馬がつむぐ夫婦の絆 芦沢勝利・訓子さん /鹿児島
◇第2の人生を楽しむ
 「経済的に豊かな暮らしとは言えない。でもね。精神的収入は大きいですよ」
 自宅の庭に置いたパラソルの下で、芦沢勝利さん(64)と訓子(よみこ)さん(61)夫妻が顔を見合わせて笑う。そんな2人の視線の先にはさく囲いの中でゆったりと動く2頭の馬。
 ◆すれ違い生活
 97年7月、山梨県から大崎町に2頭の馬と共に移住した。それまで勝利さんは甲府市役所、訓子さんも隣町役場に勤務する共働きの公務員だった。

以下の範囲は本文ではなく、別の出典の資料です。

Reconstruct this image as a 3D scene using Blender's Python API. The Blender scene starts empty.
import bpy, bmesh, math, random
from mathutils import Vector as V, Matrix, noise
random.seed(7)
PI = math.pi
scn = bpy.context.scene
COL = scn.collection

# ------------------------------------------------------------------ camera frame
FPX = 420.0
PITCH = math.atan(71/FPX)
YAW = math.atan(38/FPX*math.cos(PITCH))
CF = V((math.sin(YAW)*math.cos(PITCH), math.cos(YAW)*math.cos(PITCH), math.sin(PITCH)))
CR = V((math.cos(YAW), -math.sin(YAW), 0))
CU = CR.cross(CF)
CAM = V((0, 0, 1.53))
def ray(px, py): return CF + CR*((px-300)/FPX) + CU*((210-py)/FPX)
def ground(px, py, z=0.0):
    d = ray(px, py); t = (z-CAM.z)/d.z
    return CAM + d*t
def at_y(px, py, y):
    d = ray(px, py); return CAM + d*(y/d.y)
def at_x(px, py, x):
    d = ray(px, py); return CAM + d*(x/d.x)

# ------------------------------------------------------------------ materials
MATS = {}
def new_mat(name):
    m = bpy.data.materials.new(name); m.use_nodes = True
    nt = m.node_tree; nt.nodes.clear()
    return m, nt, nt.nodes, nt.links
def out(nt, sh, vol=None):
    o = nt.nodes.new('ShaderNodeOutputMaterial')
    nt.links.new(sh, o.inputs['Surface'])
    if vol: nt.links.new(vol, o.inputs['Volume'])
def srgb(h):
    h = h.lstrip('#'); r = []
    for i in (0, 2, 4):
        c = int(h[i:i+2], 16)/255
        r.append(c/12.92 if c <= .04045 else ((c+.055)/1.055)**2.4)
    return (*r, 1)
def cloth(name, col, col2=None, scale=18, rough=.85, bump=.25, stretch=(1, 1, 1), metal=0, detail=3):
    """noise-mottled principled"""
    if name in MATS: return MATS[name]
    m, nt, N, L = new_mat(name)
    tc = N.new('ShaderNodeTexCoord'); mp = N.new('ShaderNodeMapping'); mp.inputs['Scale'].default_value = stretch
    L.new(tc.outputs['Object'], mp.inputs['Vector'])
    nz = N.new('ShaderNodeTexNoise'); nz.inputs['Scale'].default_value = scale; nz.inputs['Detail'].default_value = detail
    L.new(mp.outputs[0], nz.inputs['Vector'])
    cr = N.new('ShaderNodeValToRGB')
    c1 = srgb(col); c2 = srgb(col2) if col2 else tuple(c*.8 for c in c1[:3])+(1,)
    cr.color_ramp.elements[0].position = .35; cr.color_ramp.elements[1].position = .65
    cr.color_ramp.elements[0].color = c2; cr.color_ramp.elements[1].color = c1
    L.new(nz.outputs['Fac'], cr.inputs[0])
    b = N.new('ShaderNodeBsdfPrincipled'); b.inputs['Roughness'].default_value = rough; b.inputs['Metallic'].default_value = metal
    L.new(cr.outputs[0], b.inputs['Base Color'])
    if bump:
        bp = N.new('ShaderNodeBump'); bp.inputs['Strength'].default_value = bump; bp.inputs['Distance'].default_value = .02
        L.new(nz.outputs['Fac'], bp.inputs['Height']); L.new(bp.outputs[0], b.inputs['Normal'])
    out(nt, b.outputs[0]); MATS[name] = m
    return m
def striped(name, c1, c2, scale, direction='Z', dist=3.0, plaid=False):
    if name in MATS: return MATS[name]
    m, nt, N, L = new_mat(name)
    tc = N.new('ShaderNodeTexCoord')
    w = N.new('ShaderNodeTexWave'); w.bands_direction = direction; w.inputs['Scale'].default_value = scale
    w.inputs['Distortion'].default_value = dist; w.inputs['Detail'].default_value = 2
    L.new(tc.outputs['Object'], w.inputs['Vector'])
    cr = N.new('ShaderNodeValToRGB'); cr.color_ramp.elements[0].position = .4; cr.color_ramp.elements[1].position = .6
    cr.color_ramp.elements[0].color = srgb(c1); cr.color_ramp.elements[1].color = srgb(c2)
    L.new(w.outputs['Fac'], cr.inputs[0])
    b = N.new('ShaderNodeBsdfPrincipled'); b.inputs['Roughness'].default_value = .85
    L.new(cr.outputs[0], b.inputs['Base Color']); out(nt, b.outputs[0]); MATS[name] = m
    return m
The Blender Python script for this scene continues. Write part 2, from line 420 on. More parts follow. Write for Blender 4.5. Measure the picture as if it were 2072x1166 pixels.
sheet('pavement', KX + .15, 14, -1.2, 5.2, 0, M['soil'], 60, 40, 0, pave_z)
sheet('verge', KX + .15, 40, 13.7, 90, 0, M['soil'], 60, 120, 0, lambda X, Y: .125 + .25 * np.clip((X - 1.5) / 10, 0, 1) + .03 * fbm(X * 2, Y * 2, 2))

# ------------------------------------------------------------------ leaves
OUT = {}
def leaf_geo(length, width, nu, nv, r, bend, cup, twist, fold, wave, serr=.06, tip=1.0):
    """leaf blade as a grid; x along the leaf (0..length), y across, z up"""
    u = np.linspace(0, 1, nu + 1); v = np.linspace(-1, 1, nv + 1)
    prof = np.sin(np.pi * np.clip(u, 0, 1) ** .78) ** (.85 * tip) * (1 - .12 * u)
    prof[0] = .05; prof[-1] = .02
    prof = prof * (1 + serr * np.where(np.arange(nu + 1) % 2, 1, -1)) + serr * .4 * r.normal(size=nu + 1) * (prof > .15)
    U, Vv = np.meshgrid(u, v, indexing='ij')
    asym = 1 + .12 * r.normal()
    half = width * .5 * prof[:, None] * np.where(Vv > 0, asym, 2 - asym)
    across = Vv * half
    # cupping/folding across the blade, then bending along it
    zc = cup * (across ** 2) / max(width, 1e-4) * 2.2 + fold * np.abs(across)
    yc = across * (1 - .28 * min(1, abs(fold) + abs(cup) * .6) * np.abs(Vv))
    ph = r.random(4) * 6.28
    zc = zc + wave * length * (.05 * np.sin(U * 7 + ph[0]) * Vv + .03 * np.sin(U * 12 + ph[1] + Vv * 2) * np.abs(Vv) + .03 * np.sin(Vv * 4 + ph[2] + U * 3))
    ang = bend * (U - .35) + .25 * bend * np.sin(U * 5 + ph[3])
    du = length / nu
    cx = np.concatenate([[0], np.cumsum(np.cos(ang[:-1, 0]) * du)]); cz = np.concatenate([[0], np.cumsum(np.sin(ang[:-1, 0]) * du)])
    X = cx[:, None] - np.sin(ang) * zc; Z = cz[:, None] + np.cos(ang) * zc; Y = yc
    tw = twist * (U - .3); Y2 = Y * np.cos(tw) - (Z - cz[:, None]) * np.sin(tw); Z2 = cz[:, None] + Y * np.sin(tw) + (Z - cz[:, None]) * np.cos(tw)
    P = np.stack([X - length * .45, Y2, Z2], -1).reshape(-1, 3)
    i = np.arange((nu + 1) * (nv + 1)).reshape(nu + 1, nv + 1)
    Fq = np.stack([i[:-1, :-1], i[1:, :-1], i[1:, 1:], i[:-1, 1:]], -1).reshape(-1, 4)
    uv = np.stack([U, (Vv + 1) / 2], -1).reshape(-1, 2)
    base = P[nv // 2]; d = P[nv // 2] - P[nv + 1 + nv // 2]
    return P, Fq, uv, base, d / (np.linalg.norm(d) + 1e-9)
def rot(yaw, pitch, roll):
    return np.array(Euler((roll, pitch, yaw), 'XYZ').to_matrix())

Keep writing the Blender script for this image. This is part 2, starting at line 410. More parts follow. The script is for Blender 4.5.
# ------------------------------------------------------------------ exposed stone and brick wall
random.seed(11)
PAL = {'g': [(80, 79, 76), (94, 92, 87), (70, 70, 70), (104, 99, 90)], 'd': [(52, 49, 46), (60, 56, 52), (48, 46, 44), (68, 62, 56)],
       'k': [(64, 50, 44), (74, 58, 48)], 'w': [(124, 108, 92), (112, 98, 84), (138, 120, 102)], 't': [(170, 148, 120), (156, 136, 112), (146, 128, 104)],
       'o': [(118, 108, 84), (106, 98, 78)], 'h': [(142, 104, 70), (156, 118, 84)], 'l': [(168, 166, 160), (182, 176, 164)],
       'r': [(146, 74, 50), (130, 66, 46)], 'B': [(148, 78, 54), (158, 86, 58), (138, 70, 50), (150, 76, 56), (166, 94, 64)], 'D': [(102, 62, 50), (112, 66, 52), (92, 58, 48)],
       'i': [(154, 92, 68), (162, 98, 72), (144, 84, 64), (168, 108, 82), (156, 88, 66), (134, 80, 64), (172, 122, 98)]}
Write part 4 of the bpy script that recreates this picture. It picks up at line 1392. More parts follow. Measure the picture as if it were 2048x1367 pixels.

 経済的には不安はなかった。だが、趣味の野球で週末を不在にしがちな勝利さんの後姿を見ながら、訓子さんは砂をかむような日々を過ごしていた。40代前半のころだ。
 ある日、訓子さんは意を決した。寂しさを打ち明け、「共通の趣味をつくりたい」と勝利さんにもちかけた。
 妻からの思いもよらない提案。「ちゃんと働いて家庭を守ってるじゃないか」。勝利さんにはそんな気持ちもあったが、訓子さんの真剣なまなざしに夫婦としての絆(きずな)を結い直そうと決心した。
 ◆馬との出合い
 2人の趣味探しが始まった。テニス、ゴルフ、バドミントン、陶芸、絵画、俳句などあらゆることを試した。だが、「どれも付け焼き刃。しっくりこなかった」(訓子さん)。
 あきらめかけていたある日、何の気なしに訪ねた乗馬クラブ。小さな女の子が馬を怖がりもせず、無心にひづめの泥を落としている。訓子さんは「見てると、馬が女の子をいたわっているような、なんとも言えない優しさを感じたんです」。2人の行く末を決める運命的な出合いだった。
 馬とは無縁だった2人が乗馬クラブに即入会。その後、2頭のオーナーになった。ひまさえあると愛馬に会いに出かけた。それからは馬が飼える暖かい土地探しの国内旅行を重ねた。「鹿児島県内を5年ほどかけて回った。ここはと思う町役場に手紙で問い合わせた。親身になって相談に乗ってもらったのが大崎町だったんです」
 ◆夢が実現
 「愛馬で砂浜を駆け回りたい」。こんな2人の“夢実現”の舞台が大崎町横瀬。志布志湾の砂浜に近い土地を借りて自宅ときゅう舎を建てた。定年後の予定だったが「永住の場所が決まったら、2人ともさっさと辞めてここに来てしまった」。
 今年7月で移住から丸6年。早朝から始まる馬の世話の傍ら、2人はすっかり地域に溶け込んでいる。勝利さんは町内の町おこしグループ員として河川や砂浜の清掃ボランティア。保健士免許を持つ訓子さんは、町の介護保険サービス関連の仕事で忙しい日々だ。
 ◆結び直した絆
 共働き時代にほつれかけた夫婦の絆を馬が結び直してくれた芦沢さん夫妻。人からうらやましがられると言うが、訓子さんは「何も特別なことをしているわけではない。夢に向かって踏み出すか、夢のままで終わらせていいと思うのか。それだけですよ」。訓子さんの言葉に隣の勝利さんが幸せそうにほほ笑んだ。【新開良一】(毎日新聞)

編集 志村一美 : pcを始めて知りましたお会いしたことがありませんが遠い親戚ですが宜しくお願い致します
編集 ずぼらー : 「見てると、馬が女の子をいたわっているような、なんとも言えない優しさを感じたんです」。しみじみと、素敵な言葉。